重くて重くて、そして重い。そして…重い。
昨夜、呑み過ぎて頭が、ではない。
わりとそういう時はありがちな俺だが、今回の「重い」は、二日酔いの頭のことではない。
鎧(よろい)だ。
鎧が、もう、ちょっと信じられないくらい、重くて重くて、その上に重くて重い。身につけるものとして、こんなに重いのはちょっとありえないくらい重いので、ひょっとしたらコレは軽いのではないかと思ってしまうくらい、重い。
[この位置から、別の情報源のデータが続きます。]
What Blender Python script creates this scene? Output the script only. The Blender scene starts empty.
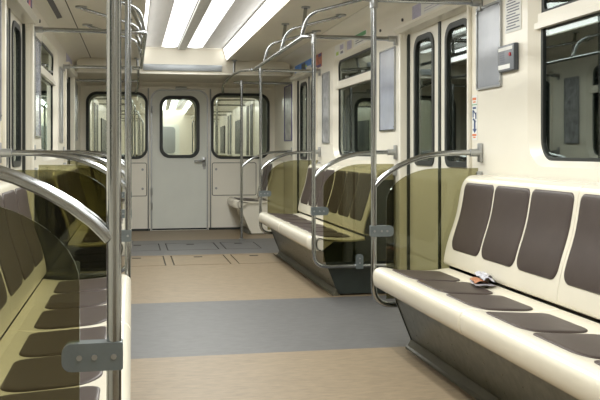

早くも何を言ってるのか分からなくなってきているが、本当に何を言ってるのか分からなくなるくらい、重い。
現在撮影中の、某ドラマでの話。
そこで戦(いくさ)のシーンの時、僕は鎧の中でもさらに重い、大鎧(おおよろい)とスタッフさんが呼んでいる鎧をつけるのだが、これがもう、泣いちゃって笑っちゃって、泣いちゃったことも笑っちゃったことも全部忘れて気づいたらチビってたというくらい重い。
僕が鎧をつけるのは、話数がそれなりに進んでからだったので、「覚悟した方がいい。死ぬほど重いから」という、先に鎧のシーンを経験した他の俳優さんからの助言や、「肩がとんでもなく痛くなるので、普通は膝や肘に当てるパットを、肩に当てた方がいい」という衣装さんからの助言を、半ば信じられずにいた。
いや、だって、身につけるものなんだから。それを身につけて、歩いたり走ったり、激しい殺陣をやったり、足場の悪い山道や草むらを縦横無尽に動くんだから。しかも短時間でなく、長時間の撮影ともなったら…みたいなことを考え、いくらなんでもそこまで重いのはありえないだろう、皆さん、少し大げさに言って、僕を脅してるんだろう、くらいに思ってた。
甘かった。それはそれは甘かった。井戸田潤さんが一万人集まり、例のギャグを一斉に拡声器で合唱したとしても、俺の認識の方が「甘~い!」だ。